◆ INSTRUCTIONS TO FOLLOW ◆
Check each line of the data for "script" and select those that have it.

◆ DATA TO PROCESS ◆
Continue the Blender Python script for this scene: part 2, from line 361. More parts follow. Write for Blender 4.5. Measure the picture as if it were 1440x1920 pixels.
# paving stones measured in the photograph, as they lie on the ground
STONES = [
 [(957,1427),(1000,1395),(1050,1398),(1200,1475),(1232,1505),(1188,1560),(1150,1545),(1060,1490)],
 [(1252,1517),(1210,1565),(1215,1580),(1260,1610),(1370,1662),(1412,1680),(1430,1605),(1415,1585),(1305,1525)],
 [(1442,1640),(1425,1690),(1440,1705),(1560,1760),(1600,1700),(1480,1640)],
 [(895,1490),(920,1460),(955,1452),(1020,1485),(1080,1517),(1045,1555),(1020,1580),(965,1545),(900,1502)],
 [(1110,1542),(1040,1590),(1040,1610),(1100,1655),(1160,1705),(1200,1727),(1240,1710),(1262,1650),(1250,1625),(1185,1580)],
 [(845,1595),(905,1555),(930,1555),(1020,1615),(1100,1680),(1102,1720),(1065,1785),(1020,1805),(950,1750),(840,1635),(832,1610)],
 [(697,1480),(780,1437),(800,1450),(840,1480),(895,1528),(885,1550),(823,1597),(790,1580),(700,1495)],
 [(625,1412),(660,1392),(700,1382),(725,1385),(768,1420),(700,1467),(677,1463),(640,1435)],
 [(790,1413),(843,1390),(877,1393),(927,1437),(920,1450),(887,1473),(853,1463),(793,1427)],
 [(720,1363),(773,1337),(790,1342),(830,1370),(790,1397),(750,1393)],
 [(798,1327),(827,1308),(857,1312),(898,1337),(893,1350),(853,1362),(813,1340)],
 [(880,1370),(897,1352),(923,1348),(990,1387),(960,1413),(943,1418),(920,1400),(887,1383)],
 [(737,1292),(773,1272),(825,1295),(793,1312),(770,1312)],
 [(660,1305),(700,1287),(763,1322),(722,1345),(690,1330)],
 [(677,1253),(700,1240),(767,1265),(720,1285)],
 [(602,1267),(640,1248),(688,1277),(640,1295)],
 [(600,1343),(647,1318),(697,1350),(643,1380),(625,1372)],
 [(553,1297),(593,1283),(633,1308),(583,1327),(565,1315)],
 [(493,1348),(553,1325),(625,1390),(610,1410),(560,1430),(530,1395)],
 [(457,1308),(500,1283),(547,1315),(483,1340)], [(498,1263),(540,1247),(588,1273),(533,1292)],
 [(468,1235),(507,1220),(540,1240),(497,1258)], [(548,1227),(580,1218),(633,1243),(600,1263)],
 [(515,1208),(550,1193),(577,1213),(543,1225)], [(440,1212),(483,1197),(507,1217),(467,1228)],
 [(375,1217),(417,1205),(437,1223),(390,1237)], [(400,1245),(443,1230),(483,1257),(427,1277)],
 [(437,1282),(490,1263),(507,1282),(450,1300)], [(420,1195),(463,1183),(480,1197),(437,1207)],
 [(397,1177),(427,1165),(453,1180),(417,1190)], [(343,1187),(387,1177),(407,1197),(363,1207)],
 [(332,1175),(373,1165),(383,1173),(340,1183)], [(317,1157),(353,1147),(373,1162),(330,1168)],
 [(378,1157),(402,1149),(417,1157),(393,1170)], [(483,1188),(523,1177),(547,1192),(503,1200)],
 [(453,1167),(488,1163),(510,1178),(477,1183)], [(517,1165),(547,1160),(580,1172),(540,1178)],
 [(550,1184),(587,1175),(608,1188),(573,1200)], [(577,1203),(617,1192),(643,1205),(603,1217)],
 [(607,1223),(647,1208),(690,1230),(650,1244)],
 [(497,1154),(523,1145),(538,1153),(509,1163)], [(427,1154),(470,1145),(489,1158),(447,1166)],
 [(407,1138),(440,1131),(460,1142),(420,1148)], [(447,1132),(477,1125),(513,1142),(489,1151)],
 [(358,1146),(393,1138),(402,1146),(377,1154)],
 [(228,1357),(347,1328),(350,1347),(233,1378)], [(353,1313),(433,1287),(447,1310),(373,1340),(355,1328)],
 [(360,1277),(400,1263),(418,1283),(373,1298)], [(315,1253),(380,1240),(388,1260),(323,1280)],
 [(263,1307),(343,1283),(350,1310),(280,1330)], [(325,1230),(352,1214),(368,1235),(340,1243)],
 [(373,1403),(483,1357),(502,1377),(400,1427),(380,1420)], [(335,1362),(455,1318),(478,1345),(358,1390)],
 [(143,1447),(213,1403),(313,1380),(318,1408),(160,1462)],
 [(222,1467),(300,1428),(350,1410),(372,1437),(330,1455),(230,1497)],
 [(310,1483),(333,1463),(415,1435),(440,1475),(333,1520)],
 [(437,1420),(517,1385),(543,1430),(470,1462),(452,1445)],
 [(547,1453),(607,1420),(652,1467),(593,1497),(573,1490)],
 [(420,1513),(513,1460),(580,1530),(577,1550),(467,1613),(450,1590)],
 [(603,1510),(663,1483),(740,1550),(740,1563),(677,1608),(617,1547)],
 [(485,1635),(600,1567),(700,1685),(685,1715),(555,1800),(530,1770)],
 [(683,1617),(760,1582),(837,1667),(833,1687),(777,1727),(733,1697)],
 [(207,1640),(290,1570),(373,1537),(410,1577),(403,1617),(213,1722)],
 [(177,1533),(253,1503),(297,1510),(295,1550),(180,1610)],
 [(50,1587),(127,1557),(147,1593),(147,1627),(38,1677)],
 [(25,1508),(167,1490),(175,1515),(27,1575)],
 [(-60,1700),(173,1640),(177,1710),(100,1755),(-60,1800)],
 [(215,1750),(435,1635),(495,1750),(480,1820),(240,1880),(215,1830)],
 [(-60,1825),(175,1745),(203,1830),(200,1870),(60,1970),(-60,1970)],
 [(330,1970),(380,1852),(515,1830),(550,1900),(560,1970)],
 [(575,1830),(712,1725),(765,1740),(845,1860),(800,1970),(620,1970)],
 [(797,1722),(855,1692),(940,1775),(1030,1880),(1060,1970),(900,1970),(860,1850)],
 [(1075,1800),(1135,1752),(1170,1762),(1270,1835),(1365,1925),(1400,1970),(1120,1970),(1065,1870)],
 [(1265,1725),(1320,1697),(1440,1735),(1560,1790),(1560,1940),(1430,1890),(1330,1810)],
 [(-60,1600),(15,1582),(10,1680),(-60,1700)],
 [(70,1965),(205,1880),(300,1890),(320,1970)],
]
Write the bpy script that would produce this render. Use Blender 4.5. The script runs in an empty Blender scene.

◆ OUTPUT FOR THIS EXERCISE ◆
Continue the Blender Python script for this scene: part 2, from line 361. More parts follow. Write for Blender 4.5. Measure the picture as if it were 1440x1920 pixels.
Write the bpy script that would produce this render. Use Blender 4.5. The script runs in an empty Blender scene.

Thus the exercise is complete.